MongoDB does not support multi‑document transactions. As the manual states, because only single‑document operations are atomic, two‑phase commits can only provide transaction‑like semantics, and during a two‑phase commit or rollback an application may see intermediate data.

Since MongoDB uses dirty‑read semantics, records may be duplicated or lost.

Isolation Levels in CouchDB

CouchDB also does not support transactions, but unlike MongoDB it uses multiversion concurrency control to prevent dirty reads.

Read requests always see the latest snapshot of the database at the start of the request.

This makes CouchDB equivalent to a Read Committed isolation level with snapshot semantics.

See the documentation on eventual consistency for more details.

Isolation Levels in Couchbase Server

Although often confused with CouchDB, Couchbase Server is a very different product and does not have a notion of isolation for its indexes.

During an update, only the primary index (and optionally a "real table") is updated; all secondary indexes are updated lazily.

The documentation is unclear, but it appears that snapshots are used when building indexes, so dirty reads should not be an issue.
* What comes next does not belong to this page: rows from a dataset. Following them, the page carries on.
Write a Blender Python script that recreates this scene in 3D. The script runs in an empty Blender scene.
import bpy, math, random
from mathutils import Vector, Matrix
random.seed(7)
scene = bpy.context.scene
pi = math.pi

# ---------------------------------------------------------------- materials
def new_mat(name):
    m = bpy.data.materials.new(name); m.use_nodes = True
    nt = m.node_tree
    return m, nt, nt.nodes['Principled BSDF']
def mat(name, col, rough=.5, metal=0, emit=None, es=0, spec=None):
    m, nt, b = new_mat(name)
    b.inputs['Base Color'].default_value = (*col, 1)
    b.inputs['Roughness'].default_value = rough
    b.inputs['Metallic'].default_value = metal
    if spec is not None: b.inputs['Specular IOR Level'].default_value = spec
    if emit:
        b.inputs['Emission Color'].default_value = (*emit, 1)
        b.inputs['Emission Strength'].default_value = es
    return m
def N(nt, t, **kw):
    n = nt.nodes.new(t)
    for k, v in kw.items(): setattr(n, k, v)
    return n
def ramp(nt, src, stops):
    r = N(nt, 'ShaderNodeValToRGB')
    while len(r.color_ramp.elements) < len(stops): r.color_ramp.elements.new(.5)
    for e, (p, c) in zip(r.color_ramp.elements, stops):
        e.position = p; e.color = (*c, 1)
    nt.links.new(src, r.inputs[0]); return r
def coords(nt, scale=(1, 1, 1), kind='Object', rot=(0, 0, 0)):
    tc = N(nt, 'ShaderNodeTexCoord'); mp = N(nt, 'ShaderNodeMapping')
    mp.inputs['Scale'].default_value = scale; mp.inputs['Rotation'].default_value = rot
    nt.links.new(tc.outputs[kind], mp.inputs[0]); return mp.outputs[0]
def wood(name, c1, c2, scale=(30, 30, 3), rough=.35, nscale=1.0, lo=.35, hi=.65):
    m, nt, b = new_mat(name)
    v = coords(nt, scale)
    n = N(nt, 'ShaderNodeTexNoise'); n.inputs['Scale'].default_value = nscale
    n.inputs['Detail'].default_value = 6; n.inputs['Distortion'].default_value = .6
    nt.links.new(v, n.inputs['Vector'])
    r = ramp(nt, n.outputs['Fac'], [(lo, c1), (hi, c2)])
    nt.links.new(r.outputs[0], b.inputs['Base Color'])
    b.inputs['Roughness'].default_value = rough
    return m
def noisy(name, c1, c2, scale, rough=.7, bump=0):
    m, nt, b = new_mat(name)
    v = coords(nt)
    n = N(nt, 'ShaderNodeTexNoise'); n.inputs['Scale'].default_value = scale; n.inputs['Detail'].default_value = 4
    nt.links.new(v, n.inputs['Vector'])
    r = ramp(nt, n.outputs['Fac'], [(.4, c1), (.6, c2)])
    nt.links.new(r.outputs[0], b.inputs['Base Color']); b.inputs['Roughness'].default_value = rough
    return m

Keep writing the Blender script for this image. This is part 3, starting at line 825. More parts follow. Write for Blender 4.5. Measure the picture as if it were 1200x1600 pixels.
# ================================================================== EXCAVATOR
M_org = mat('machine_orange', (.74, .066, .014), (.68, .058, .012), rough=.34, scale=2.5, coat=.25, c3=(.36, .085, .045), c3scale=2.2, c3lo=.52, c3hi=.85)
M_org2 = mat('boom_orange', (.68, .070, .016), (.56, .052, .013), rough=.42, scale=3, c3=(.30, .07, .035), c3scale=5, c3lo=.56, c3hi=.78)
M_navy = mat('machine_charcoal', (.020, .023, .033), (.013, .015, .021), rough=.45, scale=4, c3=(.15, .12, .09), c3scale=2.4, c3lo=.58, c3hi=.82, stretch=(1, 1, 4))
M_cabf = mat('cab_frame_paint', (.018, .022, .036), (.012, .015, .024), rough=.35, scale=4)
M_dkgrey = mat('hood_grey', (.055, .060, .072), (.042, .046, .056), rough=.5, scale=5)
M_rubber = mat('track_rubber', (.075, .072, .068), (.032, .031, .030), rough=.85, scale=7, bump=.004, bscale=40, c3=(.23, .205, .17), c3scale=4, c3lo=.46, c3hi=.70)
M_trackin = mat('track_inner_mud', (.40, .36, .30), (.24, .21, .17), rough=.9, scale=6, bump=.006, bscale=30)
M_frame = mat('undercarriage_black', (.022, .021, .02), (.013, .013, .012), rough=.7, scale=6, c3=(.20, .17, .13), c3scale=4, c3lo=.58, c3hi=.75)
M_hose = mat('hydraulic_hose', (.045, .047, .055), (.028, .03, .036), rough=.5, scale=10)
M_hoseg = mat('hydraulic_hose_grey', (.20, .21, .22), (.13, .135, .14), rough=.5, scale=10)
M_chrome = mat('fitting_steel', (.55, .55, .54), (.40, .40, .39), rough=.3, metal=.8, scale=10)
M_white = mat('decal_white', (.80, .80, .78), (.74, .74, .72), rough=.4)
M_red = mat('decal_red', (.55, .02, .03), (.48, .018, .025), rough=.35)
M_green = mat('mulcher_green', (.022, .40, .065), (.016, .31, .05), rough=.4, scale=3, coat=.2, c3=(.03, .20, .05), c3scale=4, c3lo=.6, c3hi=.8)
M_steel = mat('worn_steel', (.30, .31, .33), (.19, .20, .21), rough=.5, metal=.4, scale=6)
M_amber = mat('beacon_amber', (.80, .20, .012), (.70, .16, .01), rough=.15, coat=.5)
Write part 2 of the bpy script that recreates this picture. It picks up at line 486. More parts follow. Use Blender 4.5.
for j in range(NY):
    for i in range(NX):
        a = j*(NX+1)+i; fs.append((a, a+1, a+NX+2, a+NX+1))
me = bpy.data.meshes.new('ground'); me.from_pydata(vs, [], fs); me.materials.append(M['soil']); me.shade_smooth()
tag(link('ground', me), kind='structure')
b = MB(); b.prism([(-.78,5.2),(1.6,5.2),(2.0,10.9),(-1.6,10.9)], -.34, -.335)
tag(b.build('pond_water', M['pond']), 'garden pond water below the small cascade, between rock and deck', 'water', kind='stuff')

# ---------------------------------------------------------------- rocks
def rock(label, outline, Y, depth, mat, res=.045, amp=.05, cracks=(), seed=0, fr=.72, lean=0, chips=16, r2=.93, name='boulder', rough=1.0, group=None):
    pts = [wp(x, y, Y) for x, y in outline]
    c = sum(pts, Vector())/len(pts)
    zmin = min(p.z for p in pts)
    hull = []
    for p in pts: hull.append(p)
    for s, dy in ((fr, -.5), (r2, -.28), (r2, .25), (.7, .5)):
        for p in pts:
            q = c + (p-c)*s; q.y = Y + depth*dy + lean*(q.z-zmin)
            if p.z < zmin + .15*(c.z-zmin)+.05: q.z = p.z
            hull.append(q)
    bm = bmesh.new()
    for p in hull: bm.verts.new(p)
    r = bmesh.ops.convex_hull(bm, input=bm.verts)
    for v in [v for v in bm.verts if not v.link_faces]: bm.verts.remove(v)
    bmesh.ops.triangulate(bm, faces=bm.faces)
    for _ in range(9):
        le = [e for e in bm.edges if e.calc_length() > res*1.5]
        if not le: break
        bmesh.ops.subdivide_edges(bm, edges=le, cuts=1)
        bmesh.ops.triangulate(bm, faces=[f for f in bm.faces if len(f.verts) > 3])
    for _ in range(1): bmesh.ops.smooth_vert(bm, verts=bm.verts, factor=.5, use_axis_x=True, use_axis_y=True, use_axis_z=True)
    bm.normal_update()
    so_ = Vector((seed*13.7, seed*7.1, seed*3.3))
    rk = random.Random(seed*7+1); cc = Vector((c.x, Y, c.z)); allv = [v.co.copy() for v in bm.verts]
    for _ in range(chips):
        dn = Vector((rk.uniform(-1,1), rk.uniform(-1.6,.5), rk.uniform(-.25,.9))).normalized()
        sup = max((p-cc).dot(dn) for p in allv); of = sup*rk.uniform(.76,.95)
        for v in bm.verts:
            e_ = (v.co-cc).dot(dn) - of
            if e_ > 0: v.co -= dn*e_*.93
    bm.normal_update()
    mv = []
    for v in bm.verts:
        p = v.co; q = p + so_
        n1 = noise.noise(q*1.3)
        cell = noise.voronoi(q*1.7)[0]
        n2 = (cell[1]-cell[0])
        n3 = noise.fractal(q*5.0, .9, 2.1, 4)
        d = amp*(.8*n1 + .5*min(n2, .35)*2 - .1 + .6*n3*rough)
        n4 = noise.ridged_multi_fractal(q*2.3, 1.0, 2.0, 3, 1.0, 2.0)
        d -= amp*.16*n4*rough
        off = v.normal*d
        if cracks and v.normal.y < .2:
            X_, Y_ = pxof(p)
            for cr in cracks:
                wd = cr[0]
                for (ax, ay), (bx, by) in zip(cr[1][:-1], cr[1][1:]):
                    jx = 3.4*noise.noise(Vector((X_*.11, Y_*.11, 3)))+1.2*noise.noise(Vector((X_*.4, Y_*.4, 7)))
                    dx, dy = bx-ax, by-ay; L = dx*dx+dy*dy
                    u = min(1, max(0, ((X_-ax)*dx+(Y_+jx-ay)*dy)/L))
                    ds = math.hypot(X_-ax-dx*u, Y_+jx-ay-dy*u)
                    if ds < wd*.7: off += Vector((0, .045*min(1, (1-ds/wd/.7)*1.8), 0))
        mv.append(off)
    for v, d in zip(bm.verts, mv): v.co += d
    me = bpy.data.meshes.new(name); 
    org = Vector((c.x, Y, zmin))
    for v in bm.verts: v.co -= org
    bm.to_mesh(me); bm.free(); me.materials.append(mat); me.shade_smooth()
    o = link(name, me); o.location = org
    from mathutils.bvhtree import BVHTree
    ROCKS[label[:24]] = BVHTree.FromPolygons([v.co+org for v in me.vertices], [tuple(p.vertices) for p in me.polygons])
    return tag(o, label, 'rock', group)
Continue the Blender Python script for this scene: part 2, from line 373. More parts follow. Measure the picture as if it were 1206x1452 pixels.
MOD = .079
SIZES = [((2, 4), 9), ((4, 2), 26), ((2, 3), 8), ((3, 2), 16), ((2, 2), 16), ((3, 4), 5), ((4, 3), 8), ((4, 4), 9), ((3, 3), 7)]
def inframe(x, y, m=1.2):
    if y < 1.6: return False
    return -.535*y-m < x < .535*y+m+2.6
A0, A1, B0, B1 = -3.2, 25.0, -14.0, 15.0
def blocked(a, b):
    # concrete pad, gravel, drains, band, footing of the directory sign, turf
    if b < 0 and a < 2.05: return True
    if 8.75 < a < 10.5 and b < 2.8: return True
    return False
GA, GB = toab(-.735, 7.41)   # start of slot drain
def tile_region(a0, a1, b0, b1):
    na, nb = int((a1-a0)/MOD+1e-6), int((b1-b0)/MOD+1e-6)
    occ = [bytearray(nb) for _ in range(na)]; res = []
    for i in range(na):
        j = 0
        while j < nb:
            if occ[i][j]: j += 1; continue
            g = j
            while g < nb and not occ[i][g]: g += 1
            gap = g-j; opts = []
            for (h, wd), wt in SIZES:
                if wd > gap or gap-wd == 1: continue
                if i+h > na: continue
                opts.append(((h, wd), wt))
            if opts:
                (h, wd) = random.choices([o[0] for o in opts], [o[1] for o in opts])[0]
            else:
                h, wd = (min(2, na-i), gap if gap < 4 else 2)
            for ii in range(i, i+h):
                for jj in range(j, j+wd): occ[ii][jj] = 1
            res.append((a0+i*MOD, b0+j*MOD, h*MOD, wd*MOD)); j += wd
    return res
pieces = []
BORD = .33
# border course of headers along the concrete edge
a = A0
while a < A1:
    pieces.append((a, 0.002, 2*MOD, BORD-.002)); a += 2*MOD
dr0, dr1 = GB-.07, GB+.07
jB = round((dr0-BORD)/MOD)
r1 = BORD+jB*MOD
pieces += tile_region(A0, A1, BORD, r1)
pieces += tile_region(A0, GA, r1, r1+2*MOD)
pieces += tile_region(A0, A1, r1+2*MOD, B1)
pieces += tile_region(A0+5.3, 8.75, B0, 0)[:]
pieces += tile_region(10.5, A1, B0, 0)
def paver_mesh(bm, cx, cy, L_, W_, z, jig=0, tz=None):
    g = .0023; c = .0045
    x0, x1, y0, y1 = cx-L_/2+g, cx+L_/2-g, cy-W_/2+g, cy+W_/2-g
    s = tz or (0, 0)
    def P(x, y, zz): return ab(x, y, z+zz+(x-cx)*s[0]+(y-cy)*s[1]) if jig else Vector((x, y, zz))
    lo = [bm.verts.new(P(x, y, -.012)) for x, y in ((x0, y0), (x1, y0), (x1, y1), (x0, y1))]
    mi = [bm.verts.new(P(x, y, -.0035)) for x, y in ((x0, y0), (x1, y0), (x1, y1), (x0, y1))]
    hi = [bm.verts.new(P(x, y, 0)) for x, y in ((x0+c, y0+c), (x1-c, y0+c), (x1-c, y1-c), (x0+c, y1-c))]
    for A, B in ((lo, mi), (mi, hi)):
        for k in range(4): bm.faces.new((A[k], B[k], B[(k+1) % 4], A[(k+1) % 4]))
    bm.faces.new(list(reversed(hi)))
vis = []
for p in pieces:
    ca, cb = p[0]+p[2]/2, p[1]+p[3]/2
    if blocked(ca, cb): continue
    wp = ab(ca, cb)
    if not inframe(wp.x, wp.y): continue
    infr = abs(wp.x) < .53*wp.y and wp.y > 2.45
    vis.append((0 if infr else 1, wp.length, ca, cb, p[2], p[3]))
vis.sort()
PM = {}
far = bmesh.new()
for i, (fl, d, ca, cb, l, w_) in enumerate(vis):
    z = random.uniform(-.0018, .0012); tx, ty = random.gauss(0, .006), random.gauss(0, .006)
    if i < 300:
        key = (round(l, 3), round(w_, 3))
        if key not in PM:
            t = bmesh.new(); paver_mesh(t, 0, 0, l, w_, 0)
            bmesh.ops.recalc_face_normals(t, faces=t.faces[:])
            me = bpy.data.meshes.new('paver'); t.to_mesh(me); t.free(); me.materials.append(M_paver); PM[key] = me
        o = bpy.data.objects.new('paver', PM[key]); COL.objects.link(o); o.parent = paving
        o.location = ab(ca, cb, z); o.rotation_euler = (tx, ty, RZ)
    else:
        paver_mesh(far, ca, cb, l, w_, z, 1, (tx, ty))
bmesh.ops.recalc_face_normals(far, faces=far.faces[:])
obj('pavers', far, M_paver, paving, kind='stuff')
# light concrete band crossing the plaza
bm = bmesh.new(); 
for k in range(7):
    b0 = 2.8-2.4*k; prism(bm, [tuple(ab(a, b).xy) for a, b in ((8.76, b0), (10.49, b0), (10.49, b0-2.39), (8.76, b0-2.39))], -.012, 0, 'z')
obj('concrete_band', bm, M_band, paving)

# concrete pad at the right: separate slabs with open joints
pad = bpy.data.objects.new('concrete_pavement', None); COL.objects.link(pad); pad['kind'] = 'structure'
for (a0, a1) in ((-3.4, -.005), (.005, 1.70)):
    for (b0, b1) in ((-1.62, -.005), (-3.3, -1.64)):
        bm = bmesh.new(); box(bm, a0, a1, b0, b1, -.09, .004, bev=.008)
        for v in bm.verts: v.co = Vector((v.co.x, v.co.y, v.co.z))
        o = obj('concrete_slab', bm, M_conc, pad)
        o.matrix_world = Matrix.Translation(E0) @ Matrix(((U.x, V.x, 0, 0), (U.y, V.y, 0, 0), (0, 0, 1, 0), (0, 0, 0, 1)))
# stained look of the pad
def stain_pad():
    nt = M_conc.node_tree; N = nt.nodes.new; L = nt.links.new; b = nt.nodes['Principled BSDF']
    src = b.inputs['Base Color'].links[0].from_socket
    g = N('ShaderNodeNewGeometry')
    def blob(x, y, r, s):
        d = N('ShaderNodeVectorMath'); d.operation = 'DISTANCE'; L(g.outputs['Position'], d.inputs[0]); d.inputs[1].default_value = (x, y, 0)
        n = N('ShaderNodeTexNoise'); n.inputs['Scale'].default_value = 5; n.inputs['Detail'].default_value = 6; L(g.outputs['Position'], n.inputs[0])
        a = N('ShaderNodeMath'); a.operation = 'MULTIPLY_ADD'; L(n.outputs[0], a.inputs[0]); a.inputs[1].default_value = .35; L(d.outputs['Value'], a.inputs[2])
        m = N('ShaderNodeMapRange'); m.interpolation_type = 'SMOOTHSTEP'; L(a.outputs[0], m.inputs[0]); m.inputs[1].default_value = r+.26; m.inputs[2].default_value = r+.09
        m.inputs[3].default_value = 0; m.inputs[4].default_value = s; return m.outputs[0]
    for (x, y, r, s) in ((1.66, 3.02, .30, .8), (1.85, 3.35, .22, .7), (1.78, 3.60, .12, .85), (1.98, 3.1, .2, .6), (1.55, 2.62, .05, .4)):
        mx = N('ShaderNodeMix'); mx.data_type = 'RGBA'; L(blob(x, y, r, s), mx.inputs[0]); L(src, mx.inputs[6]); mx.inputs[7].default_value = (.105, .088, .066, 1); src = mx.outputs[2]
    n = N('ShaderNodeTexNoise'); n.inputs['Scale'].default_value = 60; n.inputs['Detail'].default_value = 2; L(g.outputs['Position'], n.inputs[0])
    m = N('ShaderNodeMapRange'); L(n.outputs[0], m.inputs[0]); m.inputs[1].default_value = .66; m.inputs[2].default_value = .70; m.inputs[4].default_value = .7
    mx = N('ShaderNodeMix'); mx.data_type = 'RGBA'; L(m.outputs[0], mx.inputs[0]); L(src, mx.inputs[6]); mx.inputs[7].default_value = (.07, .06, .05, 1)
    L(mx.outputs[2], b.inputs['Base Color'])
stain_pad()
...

However, because of delayed index updates, a true "Read Committed" isolation level is still not achievable.

Like many NoSQL databases, Couchbase does not directly support transactions, but explicit locks can be used; these locks expire after 30 seconds.

See the Couchbase architecture and view engine documentation for more information.

Isolation Levels in Cassandra

In Cassandra 1.0 there was no isolation for writing a single row; fields were updated individually, so a read could return a mix of old and new values.

Starting with version 1.1, Cassandra provides "row‑level isolation", which corresponds to the "Read Uncommitted" isolation level of other databases. Higher isolation levels are not possible.

See the documentation on transactions and concurrency control for more details.

Understanding Database Isolation Levels

From the examples above it is clear that treating a database simply as ACID or non‑ACID is insufficient. You must know which isolation levels it supports and under what circumstances they apply.